Is that a consequence of Bhutan being an Indian protectorate?

For Bhutanese, India is one thing and Delhi another. With no human resources at home, independent India’s contribution to Bhutan’s development is still cherished by the Bhutanese and whatever political control Delhi has over Bhutan is overshadowed by the larger economic support. But with the introduction of internet, Bhutanese know of a world beyond India today, even as Delhi continues with its 20th-century foreign policies as far as Bhutan is concerned.

What about Bhutan’s links with China?

Most Bhutanese don’t know much about China. Cultural or language influences are very little. It’s only recently that communication with China has started in a substantial way. Today, lots of Bhutanese are doing business with the Chinese and a lot of Chinese tourists are coming to Bhutan.

How has the tryst with democracy turned out?

A misperception the rest of the world has about Bhutan’s democracy is that they think it’s new and sudden. We’re largely a Buddhist country and Buddhism is all about egalitarianism and free will — same principles of democracy. Also, under the reign of the fourth king, Bhutan practised grassroots democracy. What is new is the electoral process as practised in Western democracies. If you compare with other countries, there was no unrest or bloodshed but electing a leader has brought its share of discord. It has led to severe divisions in society — communities not on talking terms, neighbours giving up relationships, families being split along political lines. One could say Bhutan was never as divided as it was during elections in the past decade — an emotional assault on a society known to be cohesive and harmonious.

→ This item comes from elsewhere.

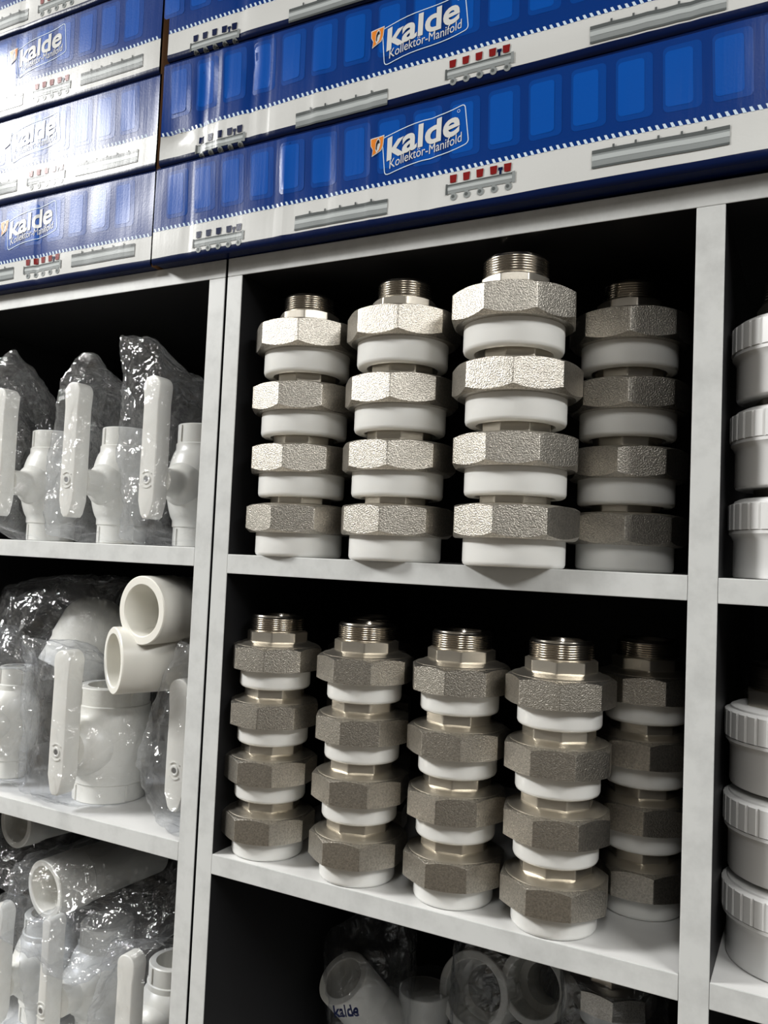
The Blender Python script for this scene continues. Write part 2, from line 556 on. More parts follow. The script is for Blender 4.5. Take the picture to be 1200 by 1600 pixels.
for i in range(3):
    white_union((0.4800, 0.0520, -0.0008 + 0.0655 * i), WO[i] + ' cut by the right photo edge, middle shelf', 'white ribbed unions on the middle right shelf')
    white_union((0.4795, 0.0645, ZC2 + 0.0618 * i), WO[i] + ' cut by the right photo edge, lower shelf', 'white ribbed unions on the lower right shelf', 'D')
for i in range(3):
    white_union((0.4850, 0.1750, ZC2 + 0.0618 * i), WO[i] + ' of the stack behind, lower right shelf', 'white ribbed unions on the lower right shelf', 'D')

# ------------------------------------------------------------------ ball valves and pipe pieces
def valve_body(rs, h, rb, bore, name='valve_body', bulge_dir=-pi / 2, parent=None):
    """Upright socket-ball-socket body; the ball swells towards the stem (local -y)."""
    zc = h / 2
    hs = h * 0.155
    rbd = rs + 0.0012                                         # band below each socket rim
    prof = []
    prof += [(bore, 0.0, 0), (rs - 0.001, 0.0, 0), (rs, 0.001, 0), (rs, hs, 0), (rbd, hs + 0.001, 0), (rbd, hs + h * 0.055, 0.0)]
    N = 20
    za, zb = hs + h * 0.055, h - hs - h * 0.055
    for i in range(1, N):
        s = i / N
        w = sin(pi * s) ** 0.7
        prof.append((rbd + (rb - rbd) * w, za + (zb - za) * s, w))
    prof += [(rbd, h - hs - h * 0.055, 0), (rbd, h - hs - 0.001, 0), (rs, h - hs, 0), (rs, h - 0.001, 0), (rs - 0.001, h, 0), (bore, h, 0), (bore, h * 0.62, 0), (bore * 0.75, h * 0.6, 0), (bore * 0.75, h * 0.4, 0), (bore, h * 0.38, 0)]
    seg = 72
    vs, fs = [], []
    for (r, z, w) in prof:
        for k in range(seg):
            a = 2 * pi * k / seg
            rr = r
            if w:
                # slanted ball: swelling leans, so the outline is skewed as on the moulded bodies
                c = cos(a - bulge_dir)
                rr = r + 0.005 * w * max(0, c) ** 2
            # moulded key marks on the sockets
            vs.append((rr * cos(a), rr * sin(a), z))
    n = len(prof)
    for i in range(n):
        j = (i + 1) % n
        for k in range(seg):
            l = (k + 1) % seg
            fs.append((i * seg + k, i * seg + l, j * seg + l, j * seg + k))
    return mesh_obj(name, vs, fs, M['ppr'], parent, smooth=40)

def handle_mesh(up_len, dn_len, w, th, parent, loc):
    """Lever seen from the front: long upper arm with a thicker rounded end, short tapered tail, hub ring."""
    hw = w / 2
    prof = []
    N = 10
    for i in range(N + 1):                                   # rounded top
        a = pi * i / N
        prof.append((hw * 1.08 * cos(a), up_len - hw + hw * sin(a)))
    prof += [(-hw * 1.02, up_len - hw * 2.0), (-hw * 0.95, up_len - hw * 2.6), (-hw * 0.97, up_len * 0.35), (-hw * 1.0, 0.012), (-hw * 1.0, -dn_len * 0.55), (-hw * 0.62, -dn_len + 0.004), (-hw * 0.3, -dn_len),
             (hw * 0.3, -dn_len), (hw * 0.62, -dn_len + 0.004), (hw * 1.0, -dn_len * 0.55), (hw * 1.0, 0.012), (hw * 0.97, up_len * 0.35), (hw * 0.95, up_len - hw * 2.6), (hw * 1.02, up_len - hw * 2.0)]
    bm = bmesh.new()
    f = bm.faces.new([bm.verts.new((x, -th / 2, z)) for x, z in prof])
    r = bmesh.ops.extrude_face_region(bm, geom=[f])
    for v in r['geom']:
        if isinstance(v, bmesh.types.BMVert):
            v.co.y += th
    bm.normal_update()
    es = [e for e in bm.edges if abs(e.verts[0].co.y - e.verts[1].co.y) < 1e-6]
    bmesh.ops.bevel(bm, geom=es, offset=0.0013, segments=3, affect='EDGES', profile=0.5)
    bmesh.ops.triangulate(bm, faces=[f for f in bm.faces if len(f.verts) > 4])
    o = bm_obj('lever_handle', bm, M['ppr'], parent, smooth=50, loc=loc)
    vs, fs = lathe([(0.0028, 0), (0.0052, 0), (0.0052, 0.0006), (0.0047, 0.0011), (0.0034, 0.0011), (0.0028, 0.0006)], 32)
    mesh_obj('hub_ring', vs, fs, M['ppr'], o, loc=(0, -th / 2, 0), rot=(pi / 2, 0, 0))
    vs, fs = lathe([(0.0002, 0.0004), (0.0029, 0.0004), (0.0029, -0.0006), (0.0002, -0.0006)], 24)
    mesh_obj('screw', vs, fs, M['screw'], o, loc=(0, -th / 2 - 0.0002, 0), rot=(pi / 2, 0, 0))['label'] = 'dark screw in the handle hub'
    for s in (-1, 1):                                        # raised arc marks round the hub
        bm = bmesh.new()
        pr = []
        for i in range(9):
            a = s * pi / 2 + (i - 4) / 4 * 0.8
            pr.append((cos(a), sin(a)))
        for rr in (0.0078, 0.0092):
            pass
        top = [bm.verts.new((0.0078 * c, 0, 0.0078 * q)) for c, q in pr] + [bm.verts.new((0.0090 * c, 0, 0.0090 * q)) for c, q in reversed(pr)]
        f = bm.faces.new(top)
        r = bmesh.ops.extrude_face_region(bm, geom=[f])
        for v in r['geom']:
            if isinstance(v, bmesh.types.BMVert):
                v.co.y -= 0.0009
        bm_obj('raised_mark', bm, M['ppr'], o, loc=(0, -th / 2 + 0.0001, 0))
    return o

def ball_valve(loc, label, group, rs=0.027, h=0.134, rb=0.035, stem=0.072, up=0.107, dn=0.040, hw=0.021, th=0.0195, rot=(0, 0, 0), with_handle=True, bore=None):
    t = tag(empty('ball_valve', loc, rot), label, 'ball valve', group)
    valve_body(rs, h, rb, bore or rs * 0.74, parent=t)
    zc = h / 2
    for z in (h * 0.080, h * 0.920):                            # key slots moulded in the socket rims
        for k in range(4):
            a = -pi / 2 - 0.30 + k * pi / 2
            bm = bmesh.new()
            box_bm(bm, -0.0013, 0.0013, -0.0012, 0.0012, -h * 0.066, h * 0.066, 0.0005)
            bm_obj('key_rib', bm, M['ppr'], t, loc=((rs + 0.0002) * cos(a), (rs + 0.0002) * sin(a), z), rot=(0, 0, a - pi / 2))
    if with_handle:
        # bonnet: short tapering boss carrying the stem
        L1 = stem - th / 2
        vs, fs = lathe([(0.0003, 0.004), (rb * 0.80, 0.004), (rb * 0.78, rb * 0.75), (rb * 0.66, rb + 0.003), (rb * 0.52, rb + 0.0075), (rb * 0.46, rb + 0.009), (rb * 0.43, min(L1 - 0.001, rb + 0.012)), (rb * 0.42, L1), (0.0003, L1)], 48)
        mesh_obj('stem_bonnet', vs, fs, M['ppr'], t, loc=(0, 0, zc), rot=(pi / 2, 0, 0))
        handle_mesh(up, dn, hw, th, t, (0, -stem, zc))
    return t

def tube(loc, axis, r, bore, L, label, name, cat, step=True, group=None):
    """Hollow plastic socket piece starting at loc with its open end, running along axis."""
    t = tag(empty(name, loc), label, cat, group)
    t.rotation_euler = Vector(axis).to_track_quat('Z', 'Y').to_euler()
    p = [(bore, 0.001), (bore + 0.001, 0), (r - 0.001, 0), (r, 0.001)]
    if step:
        p += [(r, L * 0.30), (r - 0.0014, L * 0.31), (r - 0.0014, L * 0.40), (r - 0.0022, L * 0.42), (r - 0.0022, L)]
    else:
        p += [(r, L)]
    p += [(bore * 0.72, L), (bore * 0.72, L * 0.5), (bore, L * 0.48)]
    vs, fs = lathe(p, 72)
    mesh_obj('tube_body', vs, fs, M['ppr'], t, smooth=40)
    return t

# ------------------------------------------------------------------ clear bags
def bag(points, label, group, seed, film='film', amp=0.005, zmin=None, xmax=None, cuts=3, flat=1.0, prints=None):
    """A crumpled polythene bag: the sleeve round the given world points, wrinkled and pinched."""
    bm = bmesh.new()
    c = sum((Vector(p) for p in points), Vector()) / len(points)
    for p in points:
        bm.verts.new(Vector(p) - c)
    r = bmesh.ops.convex_hull(bm, input=bm.verts)
    junk = [g for g in r['geom_interior'] + r['geom_unused'] if isinstance(g, bmesh.types.BMVert)]
    if junk:
        bmesh.ops.delete(bm, geom=list(set(junk)), context='VERTS')
    bmesh.ops.triangulate(bm, faces=bm.faces)
    # split long edges until the film can wrinkle
    for _ in range(8):
        es = [e for e in bm.edges if e.calc_length() > 0.0060]
        if not es:
            break
        bmesh.ops.subdivide_edges(bm, edges=es, cuts=1, use_grid_fill=False)
        bmesh.ops.triangulate(bm, faces=[f for f in bm.faces if len(f.verts) > 3])
    bmesh.ops.beautify_fill(bm, faces=bm.faces, edges=bm.edges)
    for _ in range(2):
        bmesh.ops.smooth_vert(bm, verts=bm.verts, factor=0.5, use_axis_x=True, use_axis_y=True, use_axis_z=True)
    bm.normal_update()
    s = Vector((seed * 3.7, seed * 1.3, seed * 7.1))
    new = []
    for v in bm.verts:
        p = v.co
        n1 = noise.noise(p * 28 + s)
        n2 = abs(noise.noise(Vector((p.x * 60, p.y * 60, p.z * 22)) + s))      # long vertical pleats
        n3 = abs(noise.noise(p * 95 + s * 2))
        q = p + 0.010 * noise.noise_vector(p * 30 + s)
        f1 = noise.voronoi(Vector((q.x * 42, q.y * 42, q.z * 26)) + s)[0]
        f2 = noise.voronoi(q * 95 + s)[0]
        d = amp * (0.8 * n1 + 0.45 * (0.25 - n2) + 0.20 * (0.25 - n3) + 1.5 * (f1[0] - 0.4) + 0.55 * (f2[0] - 0.4))
        new.append(p + v.normal * d * flat)
    for v, q in zip(bm.verts, new):
        v.co = q
        if zmin is not None and v.co.z + c.z < zmin:
            v.co.z = zmin - c.z
        if xmax is not None and v.co.x + c.x > xmax:
            v.co.x = xmax - c.x
    o = bm_obj('plastic_bag', bm, M[film], loc=c, smooth=24)
    tag(o, label, 'plastic bag', group)
    return o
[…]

Do you fear an erosion of Bhutan’s unique cultural practices?

Yes and no. Youngsters have little inhibition. They happily hug each other or walk hand in hand. Bodily touch except with children was almost a social taboo in the past. Bhutan has had a very refined culture of manners that people pick up as they’re growing. For political office holders and national institutions like the monarchy, there is a calculated programme now to standardise people’s manners — a mandatory training in ‘driglam namzha’ or code of etiquettes that teaches you how low to bow to a minister or a lama, how to wear robes, look at somebody or hold a cup.